Fri, July 1, 11:00am to 12:30pm, Ersta Skondal Conference Center, Andrummet

Abstract

There is a growing movement towards making data publicly available and voluntary and nonprofit organisations are often in the lead in such initiatives, in the interests of transparency. The use of such data, and making it more widely available, provides both opportunities and potential challenges (Hall et al., 2012). Such data could enhance our knowledge of the funding streams received by nonprofit organisations, overcoming some well-known barriers in the classification of revenues (Kane et al, 2013). Statistical and research agencies in the UK are working to enhance academic and practitioner capacity to access and enhance such data (UK Statistics Authority, 2011).
In the UK a number of foundations have released data on their awards, while the government has mandated the release of procurement data from public authorities.
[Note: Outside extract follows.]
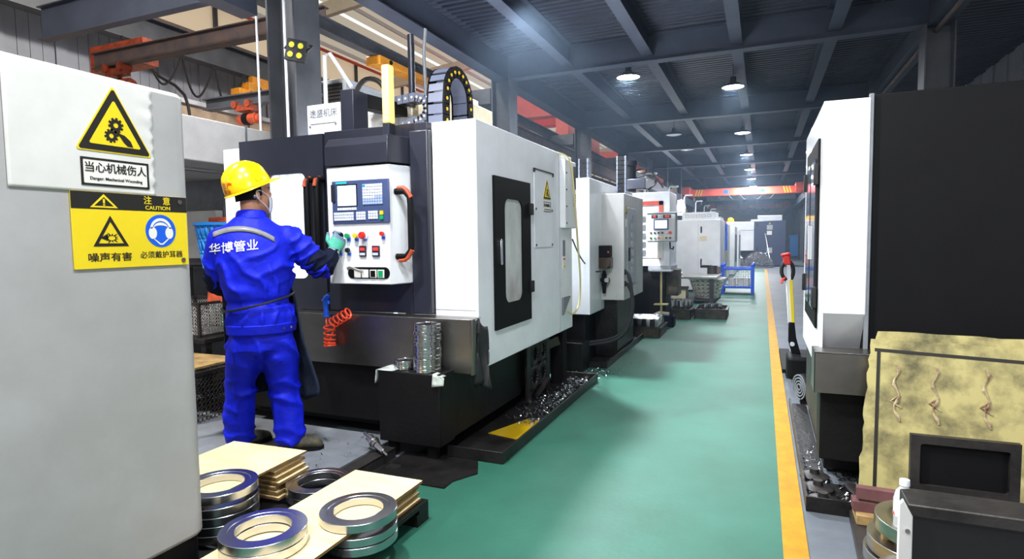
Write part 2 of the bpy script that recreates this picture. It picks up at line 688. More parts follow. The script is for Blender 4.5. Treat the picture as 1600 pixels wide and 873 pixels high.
# ------------------------------------------------------------------ left bay: corrugated side wall, clerestory, roof
LW = -12.5
m = MB()
k = 0
y = 1.0
while y < 60:
    m.box(LW - 0.1, LW + (0.03 if k % 5 else 0.06), y, y + 0.2, 4.72, 6.3)
    y += 0.21
    k += 1
struct('wall_left', m, 'wall_sheet')
struct('wall_left_base', MB().box(LW - 0.15, LW + 0.02, 0, 61, 0, 4.3), 'tan')
struct('trim_1', MB().box(LW - 0.12, LW + 0.12, 0, 61, 4.3, 4.62), 'tan')
struct('trim_2', MB().box(LW - 0.12, LW + 0.22, 0, 61, 4.62, 4.72), 'pipe_white')
m = MB()
ibeam(m, (LW + 0.75, 0, 5.45), (LW + 0.75, 60, 5.45), 0.55, 0.3)
struct('ceiling_beam', m, 'column')
m = MB()
m.bar((LW + 0.75, 0, 6.05), (LW + 0.75, 60, 6.05), 0.1, 0.1)
struct('trim_3', m, 'rust_girder')
m = MB()
for k in range(22):
    y = 0 + k * 2.75
    m.box(LW - 0.05, LW, y + 0.05, y + 2.7, 6.35, 7.25)
struct('window_1', m, 'wall_panel')
m = MB()
for k in range(23):
    m.box(LW - 0.06, LW + 0.06, k * 2.75 - 0.05, k * 2.75 + 0.05, 6.3, 7.3)
struct('trim_4', m, 'column')
m = MB()
m.tube([(LW + 0.14, 0, 7.2), (LW + 0.14, 60, 7.2)], 0.05)
tag(m.build('pipe', 'red_crane'), 'red pipe along the top of the left bay clerestory', 'pipe')


def roof_z(x):
    return 7.4 + (x - LW) * 0.10


def roof():
    """sheet bays between narrow daylight strips that run the length of the bay"""
    ms, mk, mp = MB(), MB(), MB()
    x = LW - 0.3
    while x < -2.5:
        for xa, xb, q in ((x, x + 0.96, ms), (x + 0.96, x + 1.1, mk)):
            q.face([(xa, -5, roof_z(xa)), (xb, -5, roof_z(xb)), (xb, 62, roof_z(xb)), (xa, 62, roof_z(xa))])
        mp.bar((x + 0.5, -5, roof_z(x + 0.5) - 0.06), (x + 0.5, 62, roof_z(x + 0.5) - 0.06), 0.05, 0.1)
        x += 1.1
    return ms, mk, mp


ms, mk, mp = roof()
struct('ceiling_sheet', ms, 'roof_sheet')
struct('ceiling_skylight', mk, 'skylight')
struct('ceiling_purlin', mp, 'pipe_white')
for y in (6.5, 12.5, 18.5, 24.5, 32, 40):
    m = MB()
    m.bar((LW, y, roof_z(LW) - 0.35), (-3.0, y, roof_z(-3.0) - 0.35), 0.16, 0.34)
    struct('ceiling_beam', m, 'beige')

# rust coloured runway beam along the column row, stub brackets
m = MB()
ibeam(m, (-4.75, 9.8, 3.35), (-4.75, 46, 3.35), 0.36, 0.2)
struct('ceiling_beam', m, 'rust_girder')
m = MB()
ibeam(m, (-5.0, 4.7, 3.93), (-5.0, 46, 3.93), 0.17, 0.14)
struct('ceiling_beam', m, 'column')
for y in BEAM_Y[1:6]:
    m = MB()
    m.box(-5.8, XL - 0.2, y - 0.1, y + 0.1, 3.72, 3.98)
    struct('ceiling_beam', m, 'column')
m = MB()
m.box(-4.62, -4.42, 3.0, 4.38, 3.5, 3.78)
struct('ceiling_beam', m, 'girder')
for x in (-3.72, 1.84):
    m = MB()
    m.box(x - 0.12, x + 0.12, 18, 58, 3.08, 3.42)
    struct('ceiling_beam', m, 'girder')


# ------------------------------------------------------------------ ceiling lamps of the mezzanine
def make_lamp():
    t = thing('ceiling_lamp', '', 'ceiling lamp', (0, 0, 0))
    MB().lathe([(0.0, 0.16), (0.05, 0.16), (0.055, 0.07), (0.19, 0.0), (0.20, -0.02), (0.185, -0.02)], seg=28).build('lamp_shade', 'dark_steel', t)
    return t


def lamp_on(lit):
    t = make_lamp()
    MB().lathe([(0.185, -0.015), (0.12, -0.03), (0.0, -0.035)], seg=28).build('lamp_lens', 'lamp_glow' if lit else 'lamp_off', t)
    MB().cyl((0, 0, 0.16), (0, 0, 0.46), 0.008, 6).build('lamp_rod', 'dark_steel', t)
    return t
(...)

This allows work to be done on the distribution of funding to nonprofit organisations which will clarify the nature of their income sources. We provide evidence from initial UK research on this topic. We have linked information on several hundred thousand grants and contracts to our own extensive databases on charities and other nonprofit organisations. Grants data have been made available through the efforts of 360 Degree Giving – see http://www.threesixtygiving.org/ - including several years’ award information from some of the largest funders in the UK, such as the Big Lottery Fund (for which we have data on c. 120 000 grants over a ten-year period). We have linked these to our own databases on registered charities and assessed the distribution of awards in relation to the characteristics and distribution of charities in terms of size, location, and field of activity. In addition, the lists of awards are also informative about emerging organisations (since being formally registered as a charity is not a prerequisite for receiving an award from some of these funders), allowing us to determine patterns of organisational dynamism across communities, and also to comment on the extent of the “dark matter” of the voluntary sector revealed by these data sources (Horton Smith, 1997).
We also discuss the potential for use of application data and the risks associated with it, since such data could underpin valuable analyses of the effects of grants on charities.
Further, we use recently-released information from government departments, which comprises information about a wider range of nonprofit agencies including social enterprises, to assess the distribution of public spending by local and central government on the funding of the voluntary sector.
Our conclusions relate to the potential of and pitfalls associated with such linkage, including assessments that might be made of the distributional effects of awards and contracts. This is am emerging area of theory and practice, which has considerable potential for funders and third sector stakeholders, and we believe this to be one of the first projects to exploit data released in this way.